- _What this task involves_
Copy out the data exactly, leaving the pictures behind.

- _Dataset content_

***

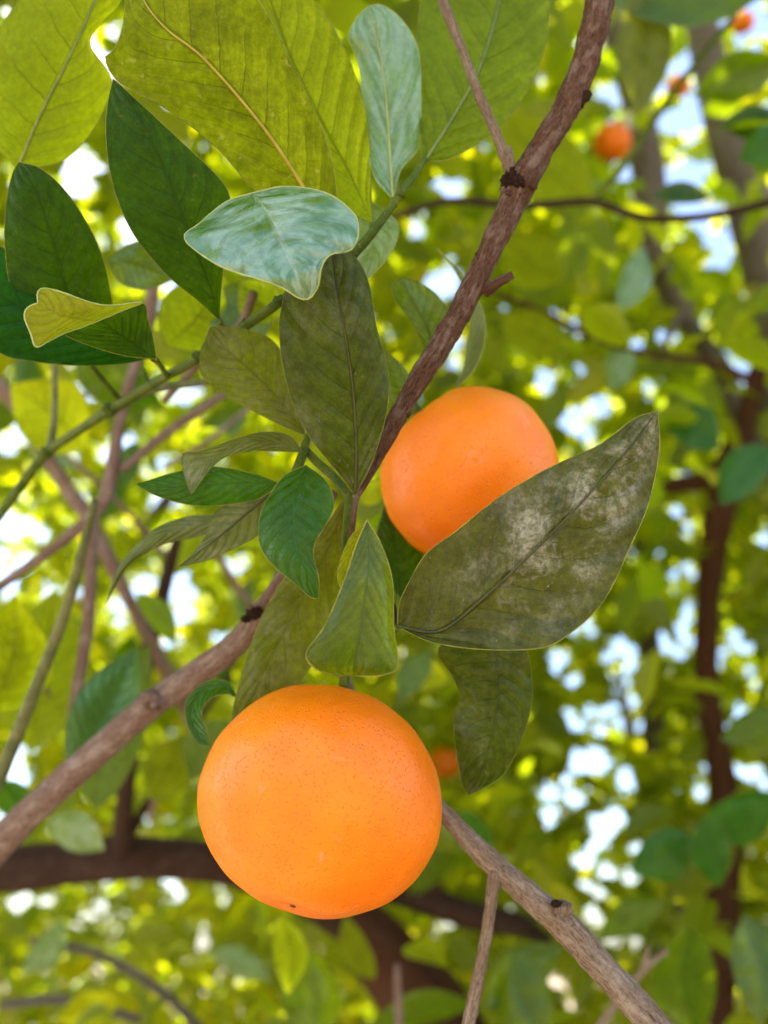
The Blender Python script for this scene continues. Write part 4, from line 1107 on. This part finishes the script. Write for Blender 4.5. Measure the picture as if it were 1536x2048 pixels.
T3 = empty('citrus_tree', (.62, 1.05, 0.0), 'citrus tree with a reddish brown limb bending down the right side', 'tree', 'citrus trees')
r3 = [px_limb(l) for l in LIMBS_BROWN]
limb_world('trunk', r3[0] + [(.55, 1.1, 1.2, .045), (.58, 1.08, .7, .055), (.62, 1.05, -.05, .07)], M['barkred'], T3, 16)
limb_world('limb', r3[1], M['barkred'], T3, 14)
tube_px('limb', [(1255, 1000, 2.0, 14), (1285, 1100, 2.0, 18), (1300, 1300, 2.0, 20), (1310, 1500, 2.0, 23), (1330, 1700, 2.0, 25), (1400, 1900, 1.8, 28), (1425, 2100, 1.35, 30)], M['barkfar'], T3, lump=.08, freq=14)
crown(T3, 8500, ((.1, 2.0), (.9, 2.6), (.8, 2.8)), size=(.055, .1), clump=.12, parts=290, near=.85)

T4 = empty('citrus_tree', (-1.5, 1.9, 0.0), 'citrus tree filling the left side behind the pinkish twigs', 'tree', 'citrus trees')
limb_world('trunk', [(-1.5, 1.9, -.05, .1), (-1.48, 1.9, .5, .075), (-1.5, 1.95, 1.2, .065), (-1.42, 1.9, 2.2, .05), (-1.4, 1.95, 3.2, .025)], M['barkfar'], T4, 12)
limb_world('limb', [(-1.49, 1.92, 1.0, .05), (-1.2, 1.85, 1.6, .04), (-.85, 1.9, 2.2, .03), (-.5, 1.95, 2.9, .015)], M['barkfar'], T4, 10)
crown(T4, 13000, ((-2.6, .2), (1.3, 2.7), (1.2, 4.2)), size=(.055, .09), clump=.16, parts=250, near=1.1)

FAR = [(-3.2, 5.2, 'far citrus tree with pale sunny leaves low on the left', 2.4, 4.6), (-.9, 5.8, 'far citrus tree behind the two big mandarins', 2.6, 5.2),
       (1.6, 5.4, 'far citrus tree seen between the grey and the brown trunks', 2.6, 5.2), (3.8, 5.0, 'far citrus tree filling the right edge', 2.4, 4.8)]
for (fx, fy, lab, rx, h) in FAR:
    T = empty('citrus_tree', (fx, fy, 0), lab, 'tree', 'citrus trees')
    limb_world('trunk', [(fx, fy, -.05, .12), (fx + .05, fy, .5, .09), (fx - .03, fy + .05, 1.2, .08), (fx + .1, fy, 2.2, .06), (fx + .05, fy, 3.4, .03)], M['barkfar'], T, 12)
    for s in (-1, 1):
        limb_world('limb', [(fx, fy, .9, .06), (fx + s * .35, fy - .2, 1.5, .045), (fx + s * .8, fy - .3, 2.4, .03), (fx + s * 1.0, fy - .3, 3.3, .015)], M['barkfar'], T, 10)
    crown(T, 27000, ((fx - rx, fx + rx), (fy - 1.5, fy + 1.5), (.4, h)), size=(.07, .12), clump=.3, parts=150, near=2.5, tone=.9 if fx < -3 else None)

***

- _Expected answer_
The Blender Python script for this scene continues. Write part 4, from line 1107 on. This part finishes the script. Write for Blender 4.5. Measure the picture as if it were 1536x2048 pixels.
T3 = empty('citrus_tree', (.62, 1.05, 0.0), 'citrus tree with a reddish brown limb bending down the right side', 'tree', 'citrus trees')
r3 = [px_limb(l) for l in LIMBS_BROWN]
limb_world('trunk', r3[0] + [(.55, 1.1, 1.2, .045), (.58, 1.08, .7, .055), (.62, 1.05, -.05, .07)], M['barkred'], T3, 16)
limb_world('limb', r3[1], M['barkred'], T3, 14)
tube_px('limb', [(1255, 1000, 2.0, 14), (1285, 1100, 2.0, 18), (1300, 1300, 2.0, 20), (1310, 1500, 2.0, 23), (1330, 1700, 2.0, 25), (1400, 1900, 1.8, 28), (1425, 2100, 1.35, 30)], M['barkfar'], T3, lump=.08, freq=14)
crown(T3, 8500, ((.1, 2.0), (.9, 2.6), (.8, 2.8)), size=(.055, .1), clump=.12, parts=290, near=.85)

T4 = empty('citrus_tree', (-1.5, 1.9, 0.0), 'citrus tree filling the left side behind the pinkish twigs', 'tree', 'citrus trees')
limb_world('trunk', [(-1.5, 1.9, -.05, .1), (-1.48, 1.9, .5, .075), (-1.5, 1.95, 1.2, .065), (-1.42, 1.9, 2.2, .05), (-1.4, 1.95, 3.2, .025)], M['barkfar'], T4, 12)
limb_world('limb', [(-1.49, 1.92, 1.0, .05), (-1.2, 1.85, 1.6, .04), (-.85, 1.9, 2.2, .03), (-.5, 1.95, 2.9, .015)], M['barkfar'], T4, 10)
crown(T4, 13000, ((-2.6, .2), (1.3, 2.7), (1.2, 4.2)), size=(.055, .09), clump=.16, parts=250, near=1.1)

FAR = [(-3.2, 5.2, 'far citrus tree with pale sunny leaves low on the left', 2.4, 4.6), (-.9, 5.8, 'far citrus tree behind the two big mandarins', 2.6, 5.2),
       (1.6, 5.4, 'far citrus tree seen between the grey and the brown trunks', 2.6, 5.2), (3.8, 5.0, 'far citrus tree filling the right edge', 2.4, 4.8)]
for (fx, fy, lab, rx, h) in FAR:
    T = empty('citrus_tree', (fx, fy, 0), lab, 'tree', 'citrus trees')
    limb_world('trunk', [(fx, fy, -.05, .12), (fx + .05, fy, .5, .09), (fx - .03, fy + .05, 1.2, .08), (fx + .1, fy, 2.2, .06), (fx + .05, fy, 3.4, .03)], M['barkfar'], T, 12)
    for s in (-1, 1):
        limb_world('limb', [(fx, fy, .9, .06), (fx + s * .35, fy - .2, 1.5, .045), (fx + s * .8, fy - .3, 2.4, .03), (fx + s * 1.0, fy - .3, 3.3, .015)], M['barkfar'], T, 10)
    crown(T, 27000, ((fx - rx, fx + rx), (fy - 1.5, fy + 1.5), (.4, h)), size=(.07, .12), clump=.3, parts=150, near=2.5, tone=.9 if fx < -3 else None)